Вхождение культуры в зону понятия и остановка в этой смысловой зоне уничтожает возможность развития понятия в символ. Это опасно,
«этим создается всё увеличивающееся механизирование жизни, преобладание абстрактности и уменьшение конкретности в человеческих отношениях».
(Булгаков показывает это на развитии понятий «интереса», «выгоды», «расчета», вытесняющих традиционный для русской культуры символ любовь) (там же: 209).
11. Знание: слово-символ
«Знает один, познают многие. Этот один, этот трансцендентальный субъект знания, есть уже не человеческий индивид, но целокупное человечество, Душа мира, Божественная София, Плерома, – под разными именами и под разными личинами выступает он в истории мысли» (там же: 98).
Знает – София; это – важная для Булгакова мифологема.
В многообразии манифестаций слово часто предстает у Булгакова как Логос, как материализованный Логос. Дело не только в аллюзии к смыслам греч. λογος. Метонимические перемещения смысла из сферы в сферу – вещь обычная для символического мышления, а именно символическое мышление и присутствует в данном случае.
Слово как логос предстает в утверждении, что слову важны не смысл (он равен вещи) и не значение (равно понятию о вещи), но его сущность, το οντος ον (Булгаков 1953: 7). Одновременно с тем
«слово есть звуковой знак»,
да и
«значение, смысл есть необходимое содержание слова»,
ибо
«всякое слово обозначает идею» (там же: 12).
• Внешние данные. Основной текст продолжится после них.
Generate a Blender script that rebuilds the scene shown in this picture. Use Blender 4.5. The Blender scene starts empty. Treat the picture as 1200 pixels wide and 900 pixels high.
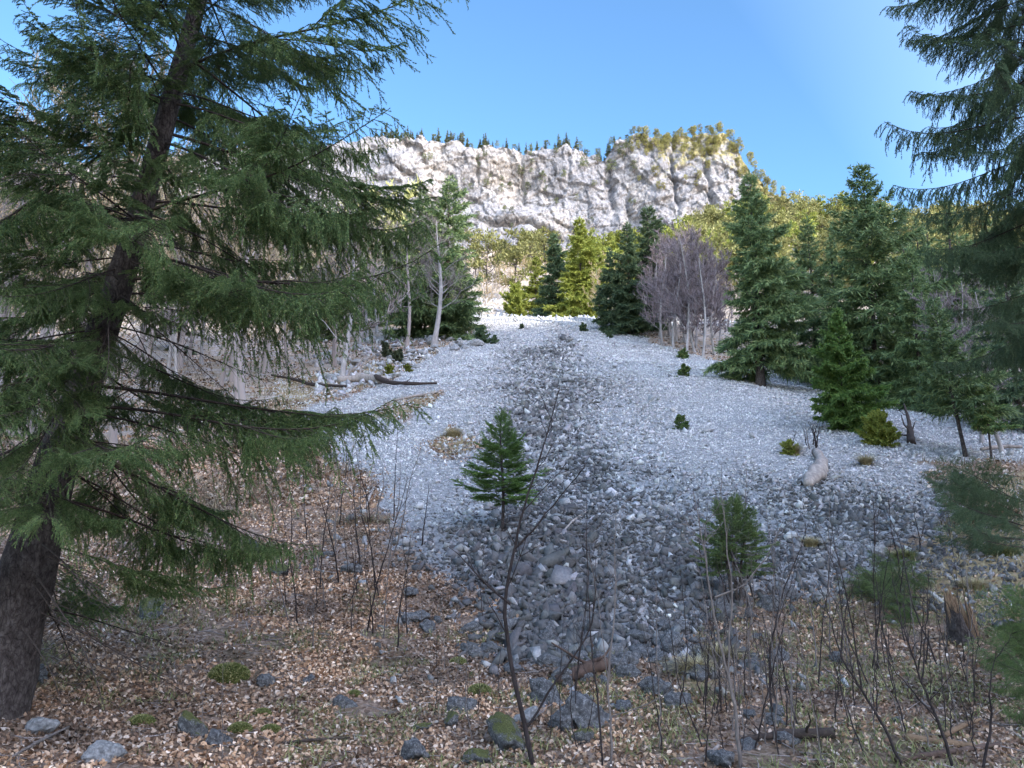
import bpy, bmesh, math, random
import numpy as np
from mathutils import Vector, Matrix, noise as mnoise

random.seed(7)
RNG = np.random.default_rng(7)
SC = bpy.context.scene
COL = SC.collection
R = math.radians

# ------------------------------------------------------------------ camera, sky, sun, exposure
F, CU, CV = 924.0, 600.0, 450.0            # focal length and centre of the 1200x900 photograph
PITCH = math.atan(150 / F)
cam_data = bpy.data.cameras.new('camera')
cam_data.sensor_width = 36.0
cam_data.lens = 36.0 * F / 1200.0
cam_data.clip_start = 0.05
cam_data.clip_end = 5000
cam = bpy.data.objects.new('camera', cam_data)
COL.objects.link(cam)
cam.location = (0, 0, 0)
cam.rotation_euler = (math.pi / 2 + PITCH, 0, 0)
SC.camera = cam

SUN_EL, SUN_AZ = R(24), R(40)              # behind the camera, to the right
SUND = np.array([math.sin(SUN_AZ) * math.cos(SUN_EL), -math.cos(SUN_AZ) * math.cos(SUN_EL), math.sin(SUN_EL)])
SKY_AWAY, SKY_SUN = (.395, .545, .63, 1), (3.55, 2.85, 2.45, 1)
W = bpy.data.worlds.new('World'); SC.world = W; W.use_nodes = True
wn = W.node_tree
sky = wn.nodes.new('ShaderNodeTexSky'); sky.sky_type = 'NISHITA'; sky.sun_disc = False
sky.sun_elevation = SUN_EL; sky.sun_rotation = math.pi - SUN_AZ
sky.altitude = 900; sky.air_density = 1.0; sky.dust_density = 0.6; sky.ozone_density = 1.6
bg = wn.nodes['Background']; bg.inputs[1].default_value = 0.15
# bright milky sky around the sun, deeper blue on the opposite side
_tc = wn.nodes.new('ShaderNodeTexCoord')
_dt = wn.nodes.new('ShaderNodeVectorMath'); _dt.operation = 'DOT_PRODUCT'; _dt.inputs[1].default_value = (math.sin(SUN_AZ), -math.cos(SUN_AZ), 0.35)
wn.links.new(_tc.outputs['Generated'], _dt.inputs[0])
_mr = wn.nodes.new('ShaderNodeMapRange'); _mr.inputs['From Min'].default_value = -0.26; _mr.inputs['From Max'].default_value = 0.95
wn.links.new(_dt.outputs['Value'], _mr.inputs[0])
_mx = wn.nodes.new('ShaderNodeMix'); _mx.data_type = 'RGBA'
_mx.inputs[6].default_value = SKY_AWAY; _mx.inputs[7].default_value = SKY_SUN
wn.links.new(_mr.outputs[0], _mx.inputs[0])
_ml = wn.nodes.new('ShaderNodeMix'); _ml.data_type = 'RGBA'; _ml.blend_type = 'MULTIPLY'; _ml.inputs[0].default_value = 1.0
wn.links.new(sky.outputs[0], _ml.inputs[6]); wn.links.new(_mx.outputs[2], _ml.inputs[7])
wn.links.new(_ml.outputs[2], bg.inputs[0])
sun_d = bpy.data.lights.new('sun', 'SUN'); sun_d.energy = 2.0; sun_d.angle = R(0.5); sun_d.color = (1.0, 0.955, 0.885)
sun = bpy.data.objects.new('sun', sun_d); COL.objects.link(sun)
sun.rotation_euler = Vector(SUND).to_track_quat('Z', 'Y').to_euler()
sun.location = (300, -400, 300)
SC.view_settings.view_transform = 'Standard'
SC.view_settings.look = 'None'
SC.view_settings.gamma = 1.0
SC.view_settings.use_curve_mapping = False
SC.view_settings.exposure = 2.05
SC.render.engine = 'CYCLES'
SC.cycles.max_bounces = 5
SC.cycles.diffuse_bounces = 3
SC.cycles.transmission_bounces = 3
SC.cycles.transparent_max_bounces = 4

# ------------------------------------------------------------------ helpers: meshes
def mesh_of(name, V, faces, mats, smooth=False, col=None, midx=None):
    """faces: one int array (n,3)/(n,4) or a list of such arrays"""
    if not isinstance(faces, (list, tuple)): faces = [faces]
    faces = [np.asarray(f, dtype=np.int32) for f in faces if len(f)]
    V = np.asarray(V, dtype=np.float32)
    me = bpy.data.meshes.new(name)
    me.vertices.add(len(V)); me.vertices.foreach_set('co', V.ravel())
    loops = np.concatenate([f.ravel() for f in faces])
    tot = np.concatenate([np.full(len(f), f.shape[1], dtype=np.int32) for f in faces])
    start = np.concatenate([[0], np.cumsum(tot)[:-1]]).astype(np.int32)
    me.loops.add(len(loops)); me.loops.foreach_set('vertex_index', loops)
    me.polygons.add(len(tot)); me.polygons.foreach_set('loop_start', start)
    if smooth: me.polygons.foreach_set('use_smooth', np.ones(len(tot), dtype=bool))
    if not isinstance(mats, (list, tuple)): mats = [mats]
    for m in mats: me.materials.append(m)
    if midx is not None: me.polygons.foreach_set('material_index', np.asarray(midx, dtype=np.int32))
    me.update(calc_edges=True)
    if col is not None:
        for k, c in col.items():
            a = me.attributes.new(k, 'FLOAT_COLOR', 'POINT')
            c = np.asarray(c, dtype=np.float32)
            if c.ndim == 1: c = np.stack([c, c, c], 1)
            a.data.foreach_set('color', np.concatenate([c, np.ones((len(c), 1), np.float32)], 1).ravel())
    return me

def obj(name, me, parent=None, loc=None):
    o = bpy.data.objects.new(name, me); COL.objects.link(o)
    if parent is not None: o.parent = parent
    if loc is not None: o.location = loc
    return o

def tag(o, label=None, cat=None, group=None, kind=None):
    if label: o['label'] = label
    if cat: o['category'] = cat
    if group: o['group'] = group
    if kind: o['kind'] = kind
    return o

def thing(name, label, cat, loc=(0, 0, 0), rz=0.0, group=None, scale=1.0):
    o = bpy.data.objects.new(name, None); COL.objects.link(o)
    o.empty_display_size = 0.2
    o.location = loc; o.rotation_euler = (0, 0, rz); o.scale = (scale,) * 3
    return tag(o, label, cat, group)

def dup(root, loc, rz=0.0, scale=1.0, label=None, group=None, tilt=(0, 0)):
    r = root.copy(); COL.objects.link(r)
    r.location = loc; r.rotation_euler = (tilt[0], tilt[1], rz)
    r.scale = (scale,) * 3 if not hasattr(scale, '__len__') else scale
    if label: r['label'] = label
    if group: r['group'] = group
    for ch in list(root.children):
        c = ch.copy(); COL.objects.link(c); c.parent = r
        for g in list(ch.children):
            d = g.copy(); COL.objects.link(d); d.parent = c
    return r

def nrm(a): return a / np.maximum(np.linalg.norm(a, axis=-1, keepdims=True), 1e-9)

def tubes(P, Rad, k=5, cap=False):
    """P (n,m,3) polylines, Rad (n,m) radii -> verts, quads"""
    P = np.asarray(P, float); Rad = np.asarray(Rad, float)
    n, m, _ = P.shape
    T = np.empty_like(P); T[:, 1:-1] = P[:, 2:] - P[:, :-2]; T[:, 0] = P[:, 1] - P[:, 0]; T[:, -1] = P[:, -1] - P[:, -2]
    T = nrm(T)
    up = np.where(np.abs(T[:, :1, 2:3]) > 0.9, np.array([1.0, 0, 0]), np.array([0, 0, 1.0]))
    A = nrm(np.cross(T, np.broadcast_to(up, T.shape))); B = np.cross(T, A)
    th = np.arange(k) * 2 * math.pi / k
    ring = A[:, :, None, :] * np.cos(th)[None, None, :, None] + B[:, :, None, :] * np.sin(th)[None, None, :, None]
    V = P[:, :, None, :] + ring * Rad[:, :, None, None]
    idx = np.arange(n * m * k).reshape(n, m, k)
    a = idx[:, :-1, :]; b = idx[:, 1:, :]
    q = np.stack([a, np.roll(a, -1, 2), np.roll(b, -1, 2), b], -1).reshape(-1, 4)
    return V.reshape(-1, 3), q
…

Противоречия здесь нет, и не только потому, что слово-слово и слово-логос различаются. Дело в том, что, согласно этому учению, «слова суть символы», а тем самым слово соединяет различные явления в общей для них связи (единство основания при сопоставлениях в оппозиции).
Именно здесь рождается противопоставление реализма и номинализма. Булгаков понимает это следующим образом:
«Два основных направления естественно обозначились в истории философии, принимая в ней разные формулировки: номинализму и реализму средневековой философии в новейшей соответствует позитивизм, эмпиризм или идеализм (конечно, „трансцендентальный“) в их противоположности реализму, мистическому или спиритуалистическому. Для первого воззрения бытие исчерпывается непосредственной данностью состояний сознания, которая в своем выражении и логической обработке облекается в символику общих понятий и суждений (курсив мой. – В.К.). Для другого воззрения действительность несравненно глубже опытной данности <…> Если первое воззрение, номинализм, неизбежно разрешает мир в субъективный иллюзионизм замкнутого, имманентного опыта (притом искусственно ограниченного и отпрепарированного), то второе воззрение постулирует и стремится постигать в доступной нам теперь форме мир вещей, сущего (το οντος ον)» (Булгаков 1911: I, 279 – 280).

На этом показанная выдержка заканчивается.